====== Dataset excerpt ======
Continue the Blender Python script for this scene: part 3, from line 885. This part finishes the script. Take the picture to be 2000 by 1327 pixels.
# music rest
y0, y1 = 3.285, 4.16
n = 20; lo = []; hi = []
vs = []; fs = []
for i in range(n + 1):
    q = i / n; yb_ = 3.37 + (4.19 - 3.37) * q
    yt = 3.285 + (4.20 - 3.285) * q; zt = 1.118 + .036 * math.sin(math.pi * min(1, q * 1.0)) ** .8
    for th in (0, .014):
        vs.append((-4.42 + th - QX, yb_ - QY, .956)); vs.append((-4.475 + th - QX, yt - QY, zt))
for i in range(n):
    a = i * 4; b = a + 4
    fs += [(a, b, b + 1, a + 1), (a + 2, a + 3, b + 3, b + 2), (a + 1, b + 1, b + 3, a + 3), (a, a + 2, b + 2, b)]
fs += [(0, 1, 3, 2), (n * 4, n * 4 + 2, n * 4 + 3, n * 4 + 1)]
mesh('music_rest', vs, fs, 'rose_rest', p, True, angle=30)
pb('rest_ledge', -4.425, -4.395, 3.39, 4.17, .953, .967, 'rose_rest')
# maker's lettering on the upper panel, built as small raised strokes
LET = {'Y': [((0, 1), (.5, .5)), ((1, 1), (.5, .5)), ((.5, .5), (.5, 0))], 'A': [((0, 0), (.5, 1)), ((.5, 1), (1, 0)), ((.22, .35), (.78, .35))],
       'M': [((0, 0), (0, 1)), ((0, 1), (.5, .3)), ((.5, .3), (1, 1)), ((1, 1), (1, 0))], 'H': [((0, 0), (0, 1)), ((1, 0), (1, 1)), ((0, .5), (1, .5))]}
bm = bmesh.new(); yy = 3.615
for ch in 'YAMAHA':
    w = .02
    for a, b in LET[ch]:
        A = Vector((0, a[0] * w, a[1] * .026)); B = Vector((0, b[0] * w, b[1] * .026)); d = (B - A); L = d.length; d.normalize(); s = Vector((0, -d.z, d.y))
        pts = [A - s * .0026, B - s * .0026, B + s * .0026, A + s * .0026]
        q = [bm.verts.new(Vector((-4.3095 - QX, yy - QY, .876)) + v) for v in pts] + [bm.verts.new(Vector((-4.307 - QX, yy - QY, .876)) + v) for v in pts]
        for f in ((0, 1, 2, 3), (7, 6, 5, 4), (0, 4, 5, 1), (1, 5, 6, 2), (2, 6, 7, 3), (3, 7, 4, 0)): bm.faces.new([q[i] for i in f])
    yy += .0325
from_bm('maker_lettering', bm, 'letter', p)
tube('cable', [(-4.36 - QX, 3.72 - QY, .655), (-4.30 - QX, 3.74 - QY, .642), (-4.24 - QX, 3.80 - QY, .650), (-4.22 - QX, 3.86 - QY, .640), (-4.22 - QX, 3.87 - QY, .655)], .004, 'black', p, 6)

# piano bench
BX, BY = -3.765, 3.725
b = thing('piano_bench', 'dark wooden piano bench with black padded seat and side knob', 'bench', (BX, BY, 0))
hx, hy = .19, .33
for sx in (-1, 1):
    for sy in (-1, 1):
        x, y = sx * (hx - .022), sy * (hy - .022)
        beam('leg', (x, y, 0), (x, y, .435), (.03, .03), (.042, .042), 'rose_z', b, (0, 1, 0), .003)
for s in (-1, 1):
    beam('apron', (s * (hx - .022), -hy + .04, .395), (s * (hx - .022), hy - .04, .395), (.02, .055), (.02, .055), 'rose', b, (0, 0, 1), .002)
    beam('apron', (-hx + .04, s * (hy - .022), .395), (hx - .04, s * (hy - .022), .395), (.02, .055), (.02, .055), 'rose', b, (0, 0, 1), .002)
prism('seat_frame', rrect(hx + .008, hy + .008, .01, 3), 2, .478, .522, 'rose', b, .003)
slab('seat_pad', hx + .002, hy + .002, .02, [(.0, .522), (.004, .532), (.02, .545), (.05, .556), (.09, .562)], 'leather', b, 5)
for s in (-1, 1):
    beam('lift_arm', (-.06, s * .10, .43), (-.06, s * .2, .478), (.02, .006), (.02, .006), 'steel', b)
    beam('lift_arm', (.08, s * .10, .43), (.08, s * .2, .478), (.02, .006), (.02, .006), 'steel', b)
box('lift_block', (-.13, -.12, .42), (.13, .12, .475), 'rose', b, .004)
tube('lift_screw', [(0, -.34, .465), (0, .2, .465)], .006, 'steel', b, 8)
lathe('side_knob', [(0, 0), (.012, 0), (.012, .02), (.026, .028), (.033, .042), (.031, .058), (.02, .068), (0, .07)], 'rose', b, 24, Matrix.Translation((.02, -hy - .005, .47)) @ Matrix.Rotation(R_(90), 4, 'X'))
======
Your task is to repeat every line exactly.

Continue the Blender Python script for this scene: part 3, from line 885. This part finishes the script. Take the picture to be 2000 by 1327 pixels.
# music rest
y0, y1 = 3.285, 4.16
n = 20; lo = []; hi = []
vs = []; fs = []
for i in range(n + 1):
    q = i / n; yb_ = 3.37 + (4.19 - 3.37) * q
    yt = 3.285 + (4.20 - 3.285) * q; zt = 1.118 + .036 * math.sin(math.pi * min(1, q * 1.0)) ** .8
    for th in (0, .014):
        vs.append((-4.42 + th - QX, yb_ - QY, .956)); vs.append((-4.475 + th - QX, yt - QY, zt))
for i in range(n):
    a = i * 4; b = a + 4
    fs += [(a, b, b + 1, a + 1), (a + 2, a + 3, b + 3, b + 2), (a + 1, b + 1, b + 3, a + 3), (a, a + 2, b + 2, b)]
fs += [(0, 1, 3, 2), (n * 4, n * 4 + 2, n * 4 + 3, n * 4 + 1)]
mesh('music_rest', vs, fs, 'rose_rest', p, True, angle=30)
pb('rest_ledge', -4.425, -4.395, 3.39, 4.17, .953, .967, 'rose_rest')
# maker's lettering on the upper panel, built as small raised strokes
LET = {'Y': [((0, 1), (.5, .5)), ((1, 1), (.5, .5)), ((.5, .5), (.5, 0))], 'A': [((0, 0), (.5, 1)), ((.5, 1), (1, 0)), ((.22, .35), (.78, .35))],
       'M': [((0, 0), (0, 1)), ((0, 1), (.5, .3)), ((.5, .3), (1, 1)), ((1, 1), (1, 0))], 'H': [((0, 0), (0, 1)), ((1, 0), (1, 1)), ((0, .5), (1, .5))]}
bm = bmesh.new(); yy = 3.615
for ch in 'YAMAHA':
    w = .02
    for a, b in LET[ch]:
        A = Vector((0, a[0] * w, a[1] * .026)); B = Vector((0, b[0] * w, b[1] * .026)); d = (B - A); L = d.length; d.normalize(); s = Vector((0, -d.z, d.y))
        pts = [A - s * .0026, B - s * .0026, B + s * .0026, A + s * .0026]
        q = [bm.verts.new(Vector((-4.3095 - QX, yy - QY, .876)) + v) for v in pts] + [bm.verts.new(Vector((-4.307 - QX, yy - QY, .876)) + v) for v in pts]
        for f in ((0, 1, 2, 3), (7, 6, 5, 4), (0, 4, 5, 1), (1, 5, 6, 2), (2, 6, 7, 3), (3, 7, 4, 0)): bm.faces.new([q[i] for i in f])
    yy += .0325
from_bm('maker_lettering', bm, 'letter', p)
tube('cable', [(-4.36 - QX, 3.72 - QY, .655), (-4.30 - QX, 3.74 - QY, .642), (-4.24 - QX, 3.80 - QY, .650), (-4.22 - QX, 3.86 - QY, .640), (-4.22 - QX, 3.87 - QY, .655)], .004, 'black', p, 6)

# piano bench
BX, BY = -3.765, 3.725
b = thing('piano_bench', 'dark wooden piano bench with black padded seat and side knob', 'bench', (BX, BY, 0))
hx, hy = .19, .33
for sx in (-1, 1):
    for sy in (-1, 1):
        x, y = sx * (hx - .022), sy * (hy - .022)
        beam('leg', (x, y, 0), (x, y, .435), (.03, .03), (.042, .042), 'rose_z', b, (0, 1, 0), .003)
for s in (-1, 1):
    beam('apron', (s * (hx - .022), -hy + .04, .395), (s * (hx - .022), hy - .04, .395), (.02, .055), (.02, .055), 'rose', b, (0, 0, 1), .002)
    beam('apron', (-hx + .04, s * (hy - .022), .395), (hx - .04, s * (hy - .022), .395), (.02, .055), (.02, .055), 'rose', b, (0, 0, 1), .002)
prism('seat_frame', rrect(hx + .008, hy + .008, .01, 3), 2, .478, .522, 'rose', b, .003)
slab('seat_pad', hx + .002, hy + .002, .02, [(.0, .522), (.004, .532), (.02, .545), (.05, .556), (.09, .562)], 'leather', b, 5)
for s in (-1, 1):
    beam('lift_arm', (-.06, s * .10, .43), (-.06, s * .2, .478), (.02, .006), (.02, .006), 'steel', b)
    beam('lift_arm', (.08, s * .10, .43), (.08, s * .2, .478), (.02, .006), (.02, .006), 'steel', b)
box('lift_block', (-.13, -.12, .42), (.13, .12, .475), 'rose', b, .004)
tube('lift_screw', [(0, -.34, .465), (0, .2, .465)], .006, 'steel', b, 8)
lathe('side_knob', [(0, 0), (.012, 0), (.012, .02), (.026, .028), (.033, .042), (.031, .058), (.02, .068), (0, .07)], 'rose', b, 24, Matrix.Translation((.02, -hy - .005, .47)) @ Matrix.Rotation(R_(90), 4, 'X'))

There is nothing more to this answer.